Search the material and gather each line with "objects" in it.

>> Start Provided material

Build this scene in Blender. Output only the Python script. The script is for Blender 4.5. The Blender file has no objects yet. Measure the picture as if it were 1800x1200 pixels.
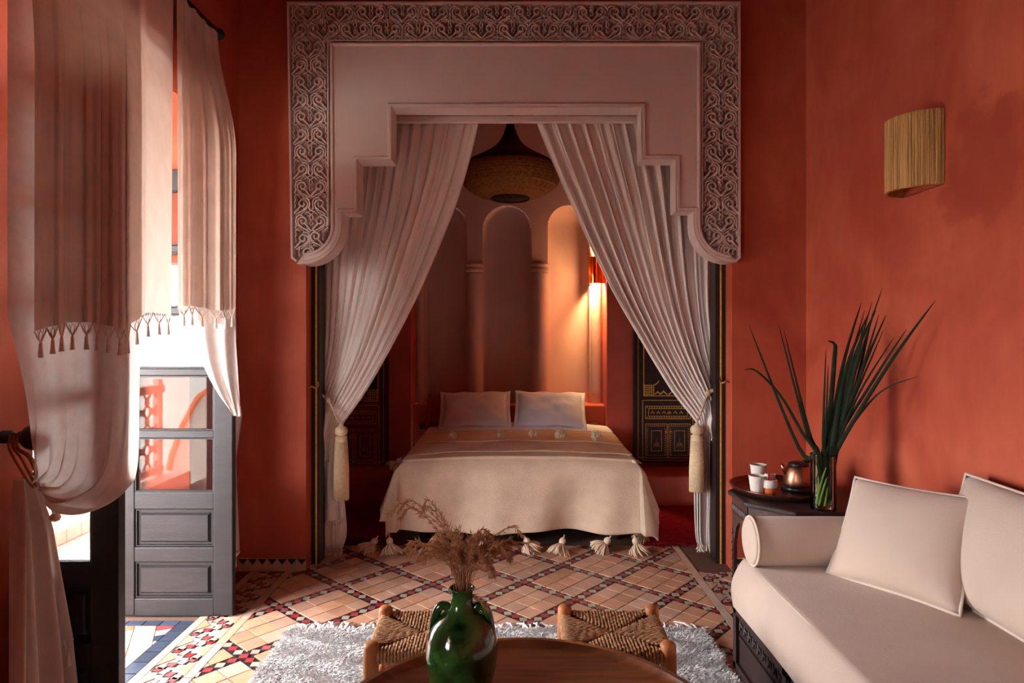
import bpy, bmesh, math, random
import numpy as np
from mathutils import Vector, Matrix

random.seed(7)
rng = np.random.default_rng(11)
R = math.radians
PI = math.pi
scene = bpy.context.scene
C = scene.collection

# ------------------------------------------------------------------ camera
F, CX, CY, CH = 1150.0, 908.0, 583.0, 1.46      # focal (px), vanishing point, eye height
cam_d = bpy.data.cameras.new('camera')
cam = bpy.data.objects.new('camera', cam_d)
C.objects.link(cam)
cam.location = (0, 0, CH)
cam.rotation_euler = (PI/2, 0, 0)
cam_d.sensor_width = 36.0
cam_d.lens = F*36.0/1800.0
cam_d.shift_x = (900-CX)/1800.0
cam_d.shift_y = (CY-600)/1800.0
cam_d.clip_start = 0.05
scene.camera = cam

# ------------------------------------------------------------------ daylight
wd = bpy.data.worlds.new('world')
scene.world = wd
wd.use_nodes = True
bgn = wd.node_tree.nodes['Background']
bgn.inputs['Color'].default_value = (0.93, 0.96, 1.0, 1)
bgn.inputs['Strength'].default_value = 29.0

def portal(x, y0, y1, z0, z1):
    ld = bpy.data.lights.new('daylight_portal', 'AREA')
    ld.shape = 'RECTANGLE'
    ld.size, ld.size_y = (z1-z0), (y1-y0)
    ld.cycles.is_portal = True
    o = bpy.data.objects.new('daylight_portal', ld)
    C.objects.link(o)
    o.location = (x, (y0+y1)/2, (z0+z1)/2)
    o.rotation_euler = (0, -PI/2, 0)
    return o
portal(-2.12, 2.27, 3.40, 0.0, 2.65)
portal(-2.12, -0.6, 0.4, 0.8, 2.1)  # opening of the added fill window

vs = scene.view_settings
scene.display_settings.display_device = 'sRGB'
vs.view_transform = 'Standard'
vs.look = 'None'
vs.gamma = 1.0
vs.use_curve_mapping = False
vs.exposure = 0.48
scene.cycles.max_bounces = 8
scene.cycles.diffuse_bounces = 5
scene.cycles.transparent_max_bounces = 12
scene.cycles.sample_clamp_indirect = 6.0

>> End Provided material

Full answer
Build this scene in Blender. Output only the Python script. The script is for Blender 4.5. The Blender file has no objects yet. Measure the picture as if it were 1800x1200 pixels.
cam = bpy.data.objects.new('camera', cam_d)
C.objects.link(cam)
    o = bpy.data.objects.new('daylight_portal', ld)
    C.objects.link(o)